Frankie Knuckles at the Power Plant, 1015 N. Halsted
Like any good teenage music fanatic in the Twin Cities of 1991, I took my Christmas money straight to the record store.
Alongside a clutch new wave of decade-old new wave from Cheapo (Elvis Costello, Nick Lowe, the Clash) and the cassette of Michael Jackson’s Dangerous my godmother gave me as a gift, what stands out from that holiday’s haul is a 12-LP box set from 1988 titled The History of the House Sound of Chicago, which would eventually be superseded by a 15-disc version (see the Discogs page). The box rounded up just about every title you could think of from the music’s mid-eighties flourishing. Oar Folk had a used copy that I’d coveted for months; it was missing disc 11 and therefore only going for $50. On December 26, it was mine.

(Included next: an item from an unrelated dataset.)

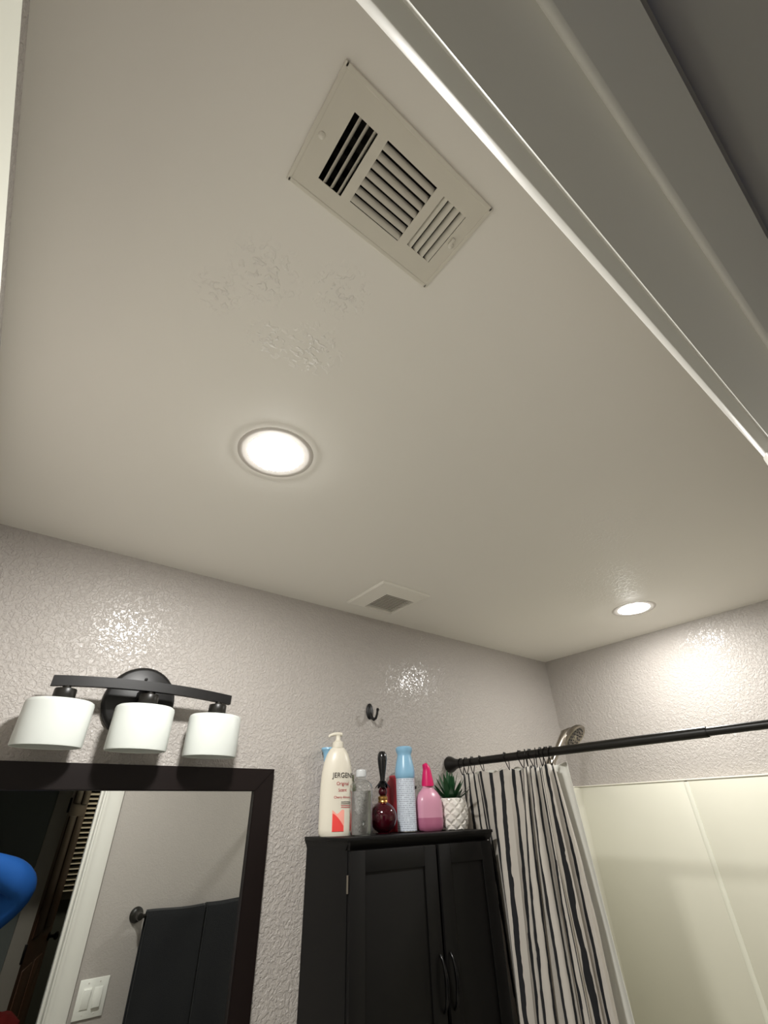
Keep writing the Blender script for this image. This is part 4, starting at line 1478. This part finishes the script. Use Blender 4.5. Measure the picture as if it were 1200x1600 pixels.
def camp(x, y, z):
    return CAM + CR @ Vector((x, y, z))


for k in range(4):         # right hand: fingers curl round the phone's lower edge and back
    yy = -0.075 - 0.020 * k
    chain([camp(0.052, yy - 0.004, 0.040), camp(0.058, yy, 0.022), camp(0.057, yy, 0.006), camp(0.046, yy, -0.0062), camp(0.030, yy + 0.002, -0.0060)], 0.0080)
chain([camp(0.050, -0.075, 0.042), camp(0.040, -0.054, 0.030), camp(0.026, -0.042, 0.0225), camp(0.012, -0.036, 0.0215)], 0.0090)
for k in range(4):
    xo = PY + 0.030 + 0.016 * k
    ln_ = (0.070, 0.082, 0.078, 0.060)[3 - k]
    chain([(-0.17, xo + 0.005, 0.69), (-0.168, xo, 0.69 - ln_ * 0.45), (-0.158, xo, 0.69 - ln_ * 0.8), (-0.146, xo, 0.69 - ln_)], 0.0085)
chain([(-0.165, PY + 0.075, 0.715), (-0.155, PY + 0.100, 0.685), (-0.150, PY + 0.105, 0.655)], 0.0095)
person = skin_obj('person', V_, E_, R_, 'skin', None, 2, roots, loc=(PX, PY, 0))
tag(person, 'person in a blue long-sleeved top holding up a phone, elbow seen in mirror', 'person')
# clothes follow the body
sh_i = [1, 2, 3, 9, 10, 11, 12, 13, 15, 16, 17, 18]
wr = tuple((Vector(V_[13]) * 0.75 + Vector(V_[14]) * 0.25))
SV = [(PX, PY, 0.80)] + [V_[i] for i in sh_i] + [wr, V_[19]]
SR = [(0.150, 0.122), (0.146, 0.118), (0.15, 0.115), (0.115, 0.09), 0.085, 0.100, 0.066, 0.080, 0.042, 0.072, 0.063, 0.055, 0.046, 0.036, 0.038]
SE = [(8, 13), (12, 14), (0, 1), (1, 2), (2, 3), (3, 4), (4, 5), (5, 6), (6, 7), (7, 8), (3, 9), (9, 10), (10, 11), (11, 12)]
skin_obj('shirt', SV, SE, SR, 'shirt', person, 2, (0,))
TV = [V_[0], (PX, PY, 0.95), V_[21], V_[22], V_[23], V_[25], V_[26], V_[27], (PX + 0.09, PY - 0.005, 0.04), (PX - 0.09, PY - 0.005, 0.04)]
skin_obj('trousers', TV, [(0, 1), (0, 2), (2, 3), (3, 4), (0, 5), (5, 6), (6, 7), (4, 8), (7, 9)], [(0.125, 0.098), (0.12, 0.095), 0.088, 0.07, 0.060, 0.088, 0.07, 0.060, 0.062, 0.062], 'trousers', person, 2, (0,))
hr = MB().lathe([(0.0, 0.095), (0.045, 0.085), (0.078, 0.055), (0.092, 0.010), (0.090, -0.04), (0.080, -0.075)], (PX, PY + 0.030, 1.555), 28, sy=1.1, cap=False)
hr.xform(Matrix.Translation((PX, PY + 0.03, 1.55)) @ Matrix.Rotation(math.radians(24), 4, 'X') @ Matrix.Translation((-PX, -PY - 0.03, -1.55)))
hro = obj('hair', hr, 'hair', person)
fy = PY + 0.045 + 0.092
fc = MB()
fc.tube([(PX, fy - 0.004, 1.515), (PX, fy + 0.010, 1.488), (PX, fy + 0.016, 1.472), (PX, fy - 0.002, 1.466)], [0.007, 0.010, 0.013, 0.008], 10)
obj('nose', fc, 'skin', person)
for s in (-1, 1):
    obj('eye', MB().lathe([(0, -0.011), (0.008, -0.008), (0.011, 0), (0.008, 0.008), (0, 0.011)], (PX + s * 0.031, fy - 0.016, 1.507), 14), 'plate', person)
    obj('ear', MB().lathe([(0, -0.006), (0.6, -0.006), (1, 0), (0.6, 0.006), (0, 0.006)], (0, 0, 0), 16, sx=0.018, sy=0.03).xform(Matrix.Translation((PX + s * 0.082, PY + 0.035, 1.495)) @ Matrix.Rotation(PI / 2, 4, 'Y') @ Matrix.Rotation(PI / 2, 4, 'Z')), 'skin', person)
obj('mouth', MB().tube([(PX - 0.022, fy - 0.012, 1.440), (PX, fy - 0.003, 1.438), (PX + 0.022, fy - 0.012, 1.440)], [0.003, 0.005, 0.003], 8), 'redglass', person)
for s in (-1, 1):
    shoe = MB().box(PX + s * 0.093 - 0.045, PX + s * 0.093 + 0.045, PY - 0.07, PY + 0.20, 0.0, 0.085, 0.03, 3)
    obj('shoe', shoe, 'shoe', person)

ph = thing('smartphone', 'dark smartphone held up by the person in blue', 'phone', tuple(camp(0, -0.055, 0.008)))
pm_ = Matrix.Translation(CAM) @ CR.to_4x4()
obj('case', MB().box(-0.025, 0.047, -0.128, 0.018, 0.004, 0.0115, 0.003).xform(pm_), 'phone', ph)
obj('screen', MB().box(-0.022, 0.044, -0.125, 0.015, 0.0114, 0.0122, 0.0003).xform(pm_), 'screen', ph)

The vinyl was paper-thin, especially with 30 minutes per side, but that box was one hell of an education — especially the first two discs, which were my favorites. These were dubbed “The Tracks That Built the House,” and as I would read in the box’s booklet, they were all played routinely by Frankie Knuckles, man whose first Chicago club, the Warehouse, had given house music its name.
Those twenty tracks constitute a fully-fledged canon — the real-deal building blocks of house music — yet tracks like those, as well as “D” Train’s “You’re the One for Me,” Martin Circus’s “Disco Circus,” Telex’s “Moskow Diskow” (I’ll stop) — have never leapt into the wider pop-rock canon. Maybe they’re just too cultish, too freaky, too unapologetic about the groove being their first imperative. Or maybe they’re just so definitively the province of one man and the style he pioneered that even when other people play them they are, in some manner, paying homage to Frankie Knuckles, particularly after he died at age 59 on March 31, 2014.
A quarter-century after buying that box, I’ve heard a lot of Frankie Knuckles mixes — not as many as the true believers, of course, but enough to make a reasonable top ten spanning his career a couple of years ago. And of course, freshly exhumed sets pop up online all the time. This one, for example.
Frankie Knuckles at the Power Plant, 1015 N. Halsted showed up on Chicago DJ-producer Braxton Holmes’ SoundCloud page four months ago. (It isn’t dated, but the Power Planet was open 1983-85, so right in there.) This isn’t the most dramatic or peak-heavy Knuckles set — much of its power, in fact, comes from its steady and assured groove. This is the very post-disco, R&B-leaning, floor-first style that swayed me on History of the House Sound’s first two discs, and one of them shows up early: Positive Choice’s giddy “We Got the Funk,” the exact mid-point between girl groups and early rap.
So maybe that’s why this seems definitive, the most nonstop-pleasurable Frankie set from this era that I’ve heard — because it’s him playing so many of the songs he helped define. Convertion’s “Let’s Do It,” Dynasty’s “Do Me Right,” Dee Dee Bridgewater’s “Bad for Me,” a dozen more — on their own they sizzle, but when Knuckles gets his hands on them they’re the steak. It definitely helps that it sounds great — doubly impressive since if I’d had this on tape I’d have worn the fucker out decades back. Yes, he nearly train wrecks his segue into the Originals’ “Down to Love Town”; back then, no one was perfect. But this comes close.